Tuesday, May 30, 2006

Rhetoric or real intentions?

May 3 2006
DIFFERENTIATING between rhetoric and actual intentions in the US-Iran confrontation over Tehran's nuclear programme has become intensely difficult. On the one hand, Iran has cranked up the intensity of what could be nothing but provocation to the US and Israel. It is as if Iranian President Mahmoud Ahmedinejad, having concluded that Iran is targeted for regime change by the US, is daring the US and Israel to stage military strikes against his country.

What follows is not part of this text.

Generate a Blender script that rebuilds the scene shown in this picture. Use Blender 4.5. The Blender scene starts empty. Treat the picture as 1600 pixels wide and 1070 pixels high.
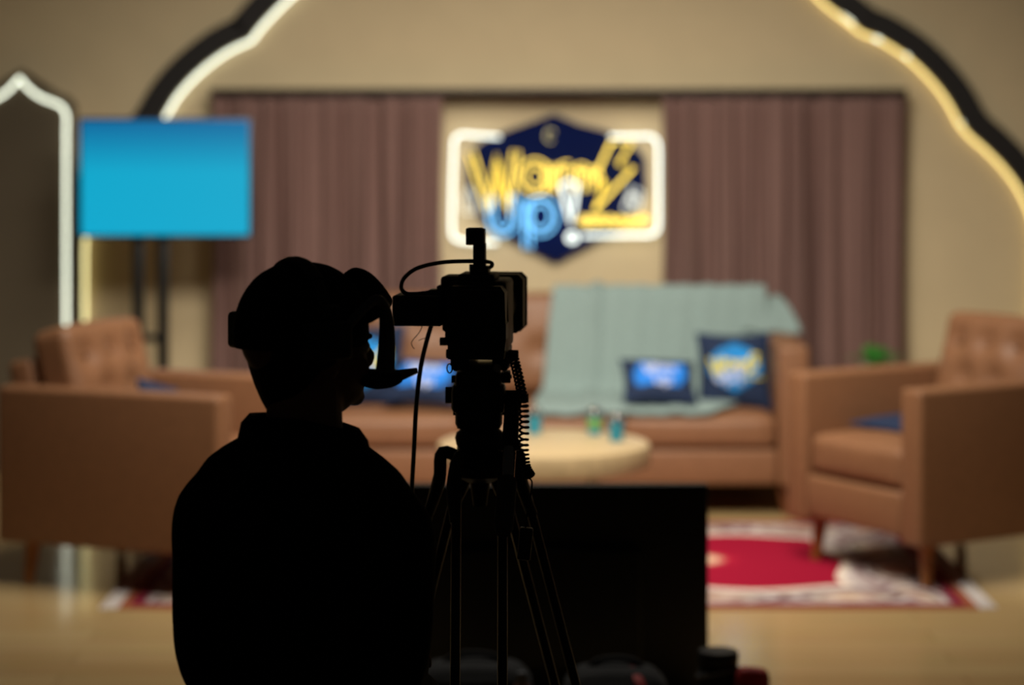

If that is indeed the case, then his strategy is based on a conviction that the Iranians, who are in no position to launch a military offensive against the US, could draw the Americans into starting military action. Such action would justify a "defensive" war by Iran into defensive war that could prove catastrophic for the US, given the American military and non-military exposure in Iraq and Afghanistan and elsewhere in the region. American analysts speculate that more US soldiers than those who lost their lives in the invasion and occupation of Iraq so far could die in a matter of weeks if not days as a result of military action against Iran. It does not matter for the Iranian leadership how many Iranians and pro-Iranians could die since the Iranian mindset has an intense focus on martyrdom.
Beyond military casualties, the chain of events sparked by US military action against Iran could shoot up international oil prices through the roof, and this could pull the rug under the feet of the US dollar, the key currency in which oil is traded around the world. If the dollar collapses at this point in time, so does the American economy, throwing chaos in the international scene. Again, that expectation, coupled with the awareness that the US could not but be mindful of the eventuality, could be a central pillar of Ahmedinejad's strategy. If the US pulls back from the brink and puts off military plans against Iran, then it would also be touted as a major victory by the Iranian leadership.

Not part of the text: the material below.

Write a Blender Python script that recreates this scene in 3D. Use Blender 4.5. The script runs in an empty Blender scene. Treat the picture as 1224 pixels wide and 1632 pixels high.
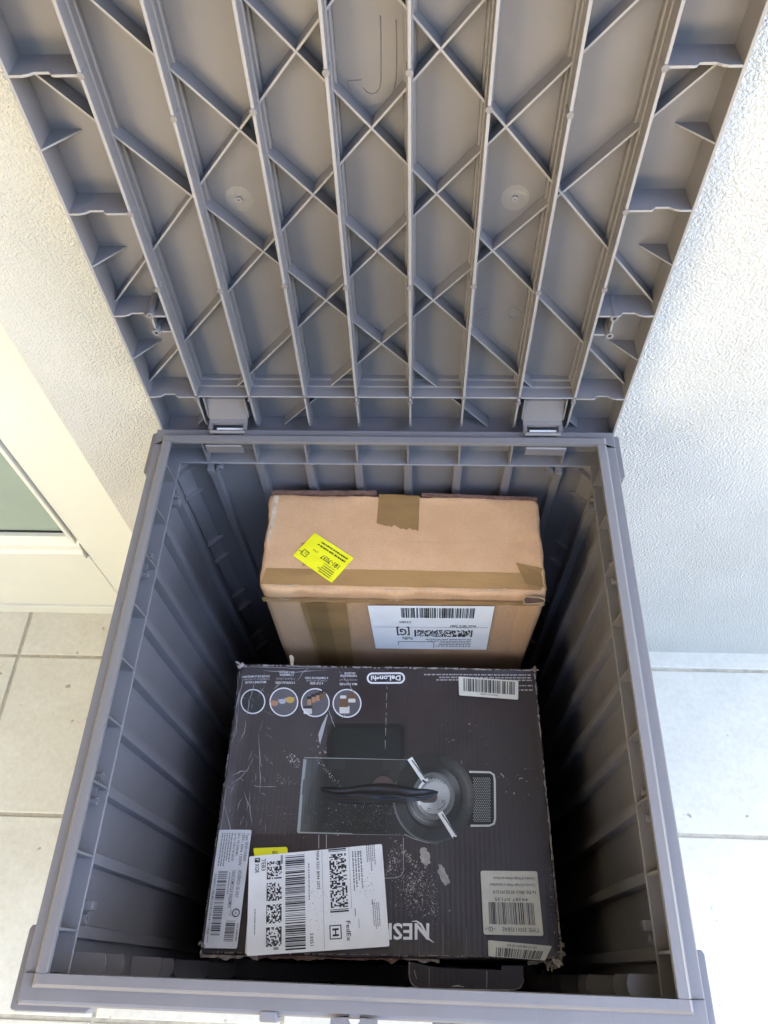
import bpy, bmesh, math, random
from mathutils import Vector, Matrix
R = math.radians
random.seed(7)
scene = bpy.context.scene
col = scene.collection

# ------------------------------------------------------------------ camera
F_PX, PITCH, ROLL, YAW, CAM_H = 1188.0, 1.0120, -0.0599, -0.0849, 1.5
def cam_axes():
    cy, sy = math.cos(YAW), math.sin(YAW)
    fw = Vector((sy*math.cos(PITCH), cy*math.cos(PITCH), -math.sin(PITCH)))
    rt = Vector((cy, -sy, 0)); up = rt.cross(fw)
    c, s = math.cos(ROLL), math.sin(ROLL)
    return c*rt + s*up, -s*rt + c*up, fw
RT, UP, FW = cam_axes()
CAM = Vector((0, 0, CAM_H))
cd = bpy.data.cameras.new('camera'); cam = bpy.data.objects.new('camera', cd); col.objects.link(cam)
cd.sensor_fit = 'HORIZONTAL'; cd.sensor_width = 36.0; cd.lens = 36.0*F_PX/1224.0
cd.clip_start = 0.02; cd.clip_end = 400
cam.matrix_world = Matrix(((RT.x, UP.x, -FW.x, CAM.x), (RT.y, UP.y, -FW.y, CAM.y), (RT.z, UP.z, -FW.z, CAM.z), (0, 0, 0, 1)))
scene.camera = cam
# measuring helpers: where the sight line of a photo pixel meets a real plane
def sight(x, y): return FW + RT*((x-612.0)/F_PX) - UP*((y-816.0)/F_PX)
def at_z(x, y, z): d = sight(x, y); return CAM + d*((z-CAM_H)/d.z)
def at_y(x, y, Y): d = sight(x, y); return CAM + d*(Y/d.y)

# ------------------------------------------------------------------ sky, sun, exposure
SUN_EL, SUN_AZ = R(50), R(128)          # azimuth measured from -y towards +x: the sun stands behind the house, to the right
w = bpy.data.worlds.new('World'); scene.world = w; w.use_nodes = True
nt = w.node_tree; bg = nt.nodes['Background']
sky = nt.nodes.new('ShaderNodeTexSky'); sky.sky_type = 'NISHITA'; sky.sun_disc = False
sky.sun_elevation = SUN_EL; sky.sun_rotation = R(180) - SUN_AZ
sky.air_density = 1.0; sky.dust_density = 0.6; sky.ozone_density = 1.0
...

On the other hand, the US, despite having the most advanced and sophisticated spying technology, does not seem to have any clue about Iran's nuclear programmes except what has been reported by the International Atomic Energy Agency (IAEA). Veteran members of the US congressional intelligence committees have already admitted that there is no way the US could determine how far the Iranians have gone ahead with their nuclear programme. They have asserted that US intelligence network simply lacks the capability to secure accurate information on Iran's nuclear activities.
The painful and embarrassing truth — which also exposes the gaping shortcomings in US intelligence work — is also prodding Washington into undertaking a military adventure against Iran. At the same time, to propagate that the world is in the dark about Iran's plans also suits the US strategy because it could always cite the benefit of the doubt in favour of action against Iran.
Whatever considerations the US might have, Israel, which is determined not to allow any Middle Eastern power other than itself to have a nuclear programme, is straining to hold back itself from staging a repeat in Iran of the 1981 attack that demolished Iraq's sole nuclear reactor. Israeli lobbyists are hard at work in Washington, hyping up the "Iranian nuclear threat" and lobbying for military action against Iran. Leading and misleading interpretations of Iran's strategy are being sown around in order to create murky waters to exploited to benefit Israel's objective of using the US military to wage war for the sake of the Jewish state.
Against these realities, what is indeed unmistakable is that Iran might be engaging in rhetoric, but the US is not. Washington has made up its mind that Iran should not be allowed any leeway that would permit it to develop an effective nuclear programme. It is only a matter of time and methods to achieve that objective.